*Data records*.

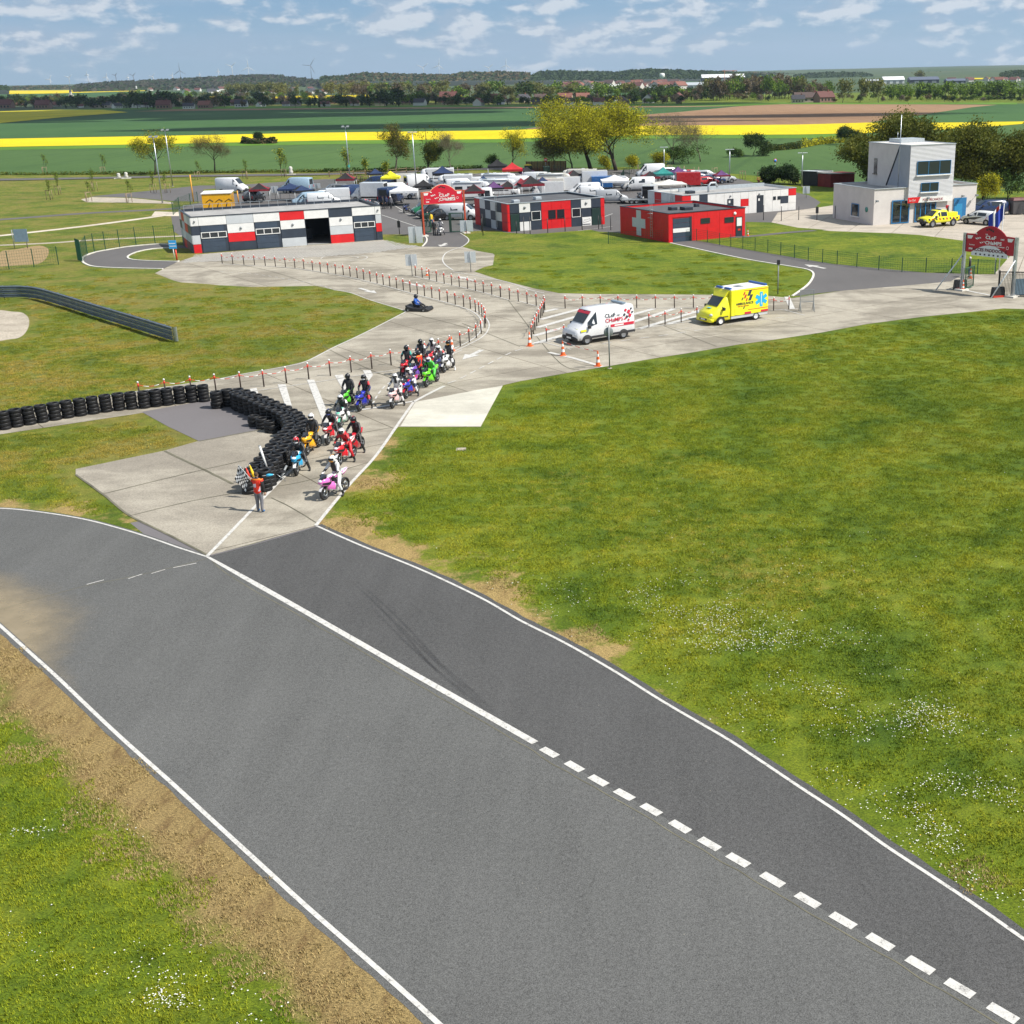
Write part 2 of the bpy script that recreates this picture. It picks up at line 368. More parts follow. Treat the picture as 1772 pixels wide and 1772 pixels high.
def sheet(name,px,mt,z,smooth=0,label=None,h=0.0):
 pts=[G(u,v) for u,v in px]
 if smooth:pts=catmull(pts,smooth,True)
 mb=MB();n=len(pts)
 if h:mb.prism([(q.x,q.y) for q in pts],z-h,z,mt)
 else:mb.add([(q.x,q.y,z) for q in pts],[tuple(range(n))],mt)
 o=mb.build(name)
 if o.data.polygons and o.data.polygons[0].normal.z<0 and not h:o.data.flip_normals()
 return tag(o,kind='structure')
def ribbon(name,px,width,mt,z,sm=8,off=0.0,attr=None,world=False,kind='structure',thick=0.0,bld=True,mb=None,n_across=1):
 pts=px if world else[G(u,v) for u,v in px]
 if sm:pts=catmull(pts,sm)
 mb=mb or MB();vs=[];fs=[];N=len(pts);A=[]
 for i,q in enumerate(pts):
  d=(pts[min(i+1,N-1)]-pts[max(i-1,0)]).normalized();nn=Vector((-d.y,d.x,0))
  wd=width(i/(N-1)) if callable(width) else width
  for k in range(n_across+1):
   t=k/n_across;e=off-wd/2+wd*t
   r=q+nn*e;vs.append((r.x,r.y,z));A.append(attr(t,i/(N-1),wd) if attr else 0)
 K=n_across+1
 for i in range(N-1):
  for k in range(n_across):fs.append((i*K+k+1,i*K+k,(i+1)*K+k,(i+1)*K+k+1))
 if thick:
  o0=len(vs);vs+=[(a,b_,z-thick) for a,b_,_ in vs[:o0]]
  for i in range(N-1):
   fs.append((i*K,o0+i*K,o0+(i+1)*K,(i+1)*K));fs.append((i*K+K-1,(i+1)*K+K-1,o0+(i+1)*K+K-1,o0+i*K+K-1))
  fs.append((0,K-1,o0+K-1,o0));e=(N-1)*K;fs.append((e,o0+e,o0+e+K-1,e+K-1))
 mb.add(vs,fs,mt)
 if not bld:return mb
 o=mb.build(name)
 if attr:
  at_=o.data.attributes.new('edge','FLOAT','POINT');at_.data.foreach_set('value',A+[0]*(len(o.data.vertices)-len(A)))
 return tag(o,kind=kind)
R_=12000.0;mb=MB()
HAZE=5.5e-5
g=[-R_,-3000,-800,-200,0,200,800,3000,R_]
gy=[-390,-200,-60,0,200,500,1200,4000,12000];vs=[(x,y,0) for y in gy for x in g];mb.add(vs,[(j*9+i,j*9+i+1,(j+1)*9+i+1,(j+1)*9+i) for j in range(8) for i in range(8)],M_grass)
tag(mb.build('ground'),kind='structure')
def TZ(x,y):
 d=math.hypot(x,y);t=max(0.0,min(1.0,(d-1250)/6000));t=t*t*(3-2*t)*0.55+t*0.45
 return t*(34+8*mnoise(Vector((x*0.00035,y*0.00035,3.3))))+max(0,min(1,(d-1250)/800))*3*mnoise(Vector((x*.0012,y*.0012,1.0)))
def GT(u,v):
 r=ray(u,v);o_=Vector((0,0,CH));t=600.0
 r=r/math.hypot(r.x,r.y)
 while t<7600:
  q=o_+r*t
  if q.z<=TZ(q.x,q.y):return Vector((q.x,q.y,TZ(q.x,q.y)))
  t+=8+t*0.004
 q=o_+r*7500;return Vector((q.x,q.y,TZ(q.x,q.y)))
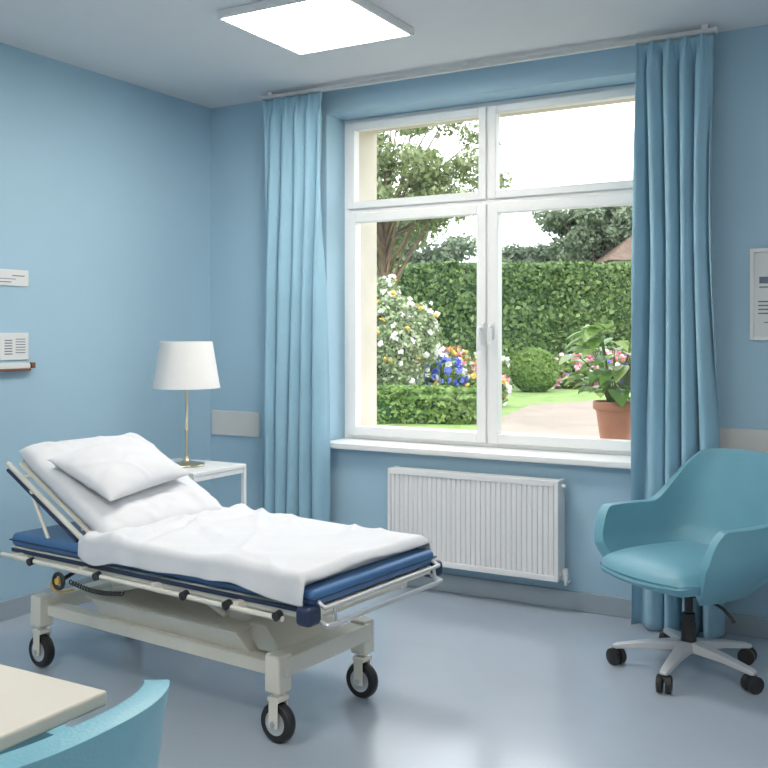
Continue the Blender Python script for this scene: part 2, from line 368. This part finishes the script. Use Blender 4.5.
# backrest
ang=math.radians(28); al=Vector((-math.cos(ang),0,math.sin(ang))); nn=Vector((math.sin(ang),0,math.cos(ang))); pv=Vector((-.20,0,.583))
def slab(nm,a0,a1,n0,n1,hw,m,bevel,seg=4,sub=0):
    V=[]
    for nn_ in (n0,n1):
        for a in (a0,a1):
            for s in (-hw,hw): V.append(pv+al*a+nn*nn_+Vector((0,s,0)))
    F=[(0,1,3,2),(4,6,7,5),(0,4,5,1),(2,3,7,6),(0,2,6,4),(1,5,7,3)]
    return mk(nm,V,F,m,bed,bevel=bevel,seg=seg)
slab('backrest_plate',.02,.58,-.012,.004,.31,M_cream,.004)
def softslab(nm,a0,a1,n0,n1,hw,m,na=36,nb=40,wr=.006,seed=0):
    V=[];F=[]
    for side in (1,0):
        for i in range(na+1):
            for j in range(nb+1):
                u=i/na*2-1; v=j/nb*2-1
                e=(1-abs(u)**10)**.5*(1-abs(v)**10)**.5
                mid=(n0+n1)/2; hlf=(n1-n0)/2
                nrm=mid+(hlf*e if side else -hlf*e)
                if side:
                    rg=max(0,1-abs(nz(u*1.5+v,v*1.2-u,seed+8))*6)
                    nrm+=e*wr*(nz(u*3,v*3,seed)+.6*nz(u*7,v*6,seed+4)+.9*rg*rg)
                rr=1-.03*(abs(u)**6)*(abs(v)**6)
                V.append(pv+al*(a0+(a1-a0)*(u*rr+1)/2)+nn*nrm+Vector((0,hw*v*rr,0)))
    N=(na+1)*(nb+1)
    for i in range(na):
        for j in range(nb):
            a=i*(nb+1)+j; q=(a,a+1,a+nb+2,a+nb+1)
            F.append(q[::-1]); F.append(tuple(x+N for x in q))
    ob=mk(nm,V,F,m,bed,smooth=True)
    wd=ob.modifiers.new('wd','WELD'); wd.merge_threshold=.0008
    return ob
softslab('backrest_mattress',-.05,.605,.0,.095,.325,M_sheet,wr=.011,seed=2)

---

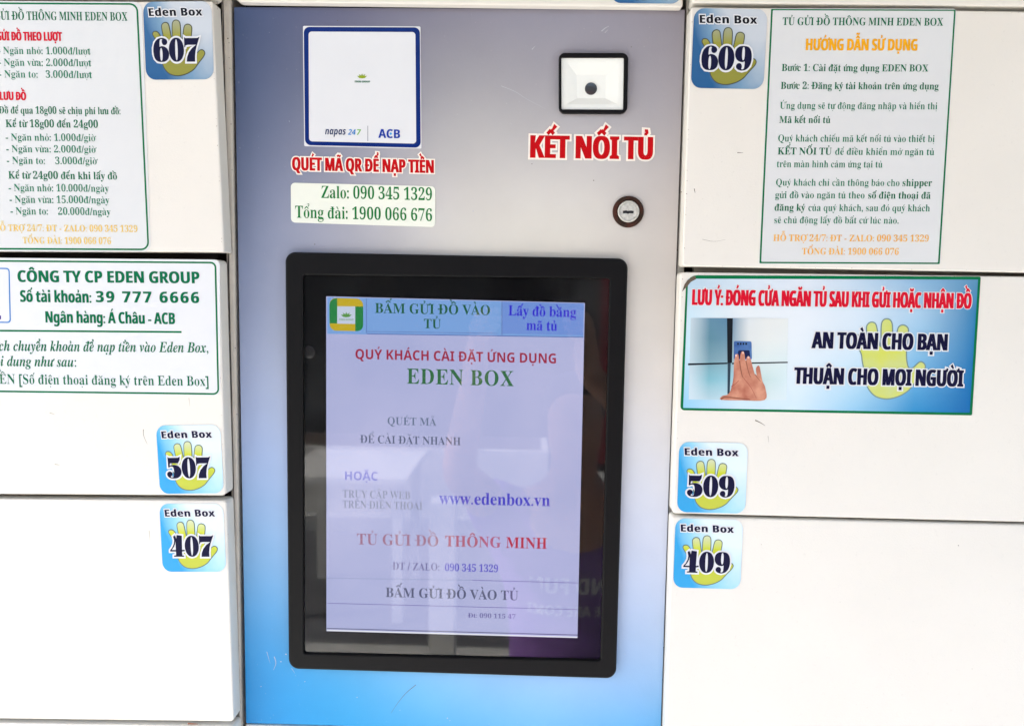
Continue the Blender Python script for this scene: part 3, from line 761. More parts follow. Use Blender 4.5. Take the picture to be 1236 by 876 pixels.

==

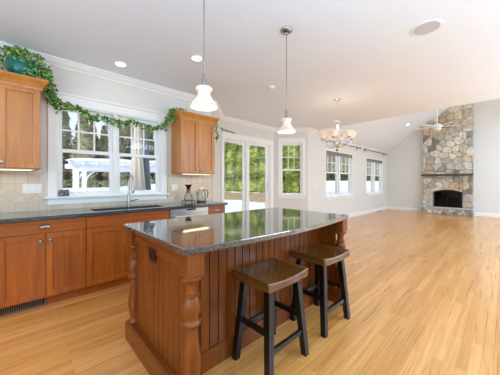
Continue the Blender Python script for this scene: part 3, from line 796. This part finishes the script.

*Your goal*. Wherever "scene" shows up in a line, copy that line.

*Correct result*.
Continue the Blender Python script for this scene: part 2, from line 368. This part finishes the script. Use Blender 4.5.
Continue the Blender Python script for this scene: part 3, from line 761. More parts follow. Use Blender 4.5. Take the picture to be 1236 by 876 pixels.
Continue the Blender Python script for this scene: part 3, from line 796. This part finishes the script.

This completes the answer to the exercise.